Nicola Sturgeon has signalled that the SNP is ready to join forces with Labour and Tory rebels to scupper Theresa May’s plans for new grammar schools.
The First Minister of Scotland confirmed for the first time that her party would vote on the English schools reforms in the Commons if they looked like having an impact on Scottish education spending.
Sturgeon’s remarks pose a serious threat to May’s controversial proposals for new grammars, as the SNP’s bloc of MPs could ally with Tory critics and other parties to overturn the Government’s working majority of 16.
Scotland is exempt from UK government changes on education and the country’s grammars were all phased out decades ago.
But on both the BBC’s Andrew Marr Show and ITV’s Peston on Sunday, Sturgeon said that the SNP was prepared to vote on the issue if there was a danger that the English schools plan affected Scottish school spending.
Underlining a warning from her party’s education spokeswoman, she told the Marr show that her party was ready to vote on the grammar plan “if it had an impact on Scotland”.
And on Peston on Sunday, Sturgeon said: “Very often with education and health in particular, ’English-only’ decisions can have an effect on Scotland.
“So we will look very carefully. We need to see the detail of the legislation before we can make that judgement”.
Any vote on new grammars could now be on a knife-edge as a string of Tory rebels, including former Education Secretary Nicky Morgan, have expressed unease about the plans to expand selection in state schools.
Under ‘English Votes for English Laws’ rules, Scottish MPs can be barred from voting on key stages of legislation that is deemed to affect only England.
But if the SNP decided to mobilise its 54 MPs to block the grammars proposal, it would face a fierce backlash from some Tory MPs.
SNP schools spokeswoman Carol Monaghan told the Evening Standard on Friday that the party had a legitimate right to intervene if Scots were affected.
“If schools across England set pay scales lower than the agreed national scales, that would mean an education budget across the piece would be lower, and there are Barnett consequentials [changes to the funding that Scotland gets from the UK government] for us.’
Her remarks prompted outrage among some Tory MPs.
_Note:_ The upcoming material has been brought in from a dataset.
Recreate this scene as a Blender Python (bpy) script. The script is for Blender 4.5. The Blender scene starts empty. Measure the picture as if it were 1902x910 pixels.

Jacob Rees-Mogg said: “The SNP use Barnett consequentials as an excuse to get involved in matters they know are English. They use it as if it were a magic carpet to fly into any issue they feel like.”
Graham Brady, chairman of the 1922 Committee of backbench Tory MPs, said: ‘It would be an outrage if Scottish MPs sought to deprive English communities of these opportunities.’
Before new ‘English Votes for English Laws’ rules came into force, the SNP last year successfully forced David Cameron to shelve plans to bring back fox hunting by threatening to vote against the legislation.
Plans for new grammars face a huge hurdle in the House of Lords, where there is an ‘anti-Tory’ majority of peers.
As the proposals were not in the Tory 2015 general election manifesto, some peers believe they would have a right to delay them.
In her Peston on Sunday interview, Sturgeon also confirmed that she felt it was ‘highly likely’ that Scotland would stage a second independence referendum by 2020.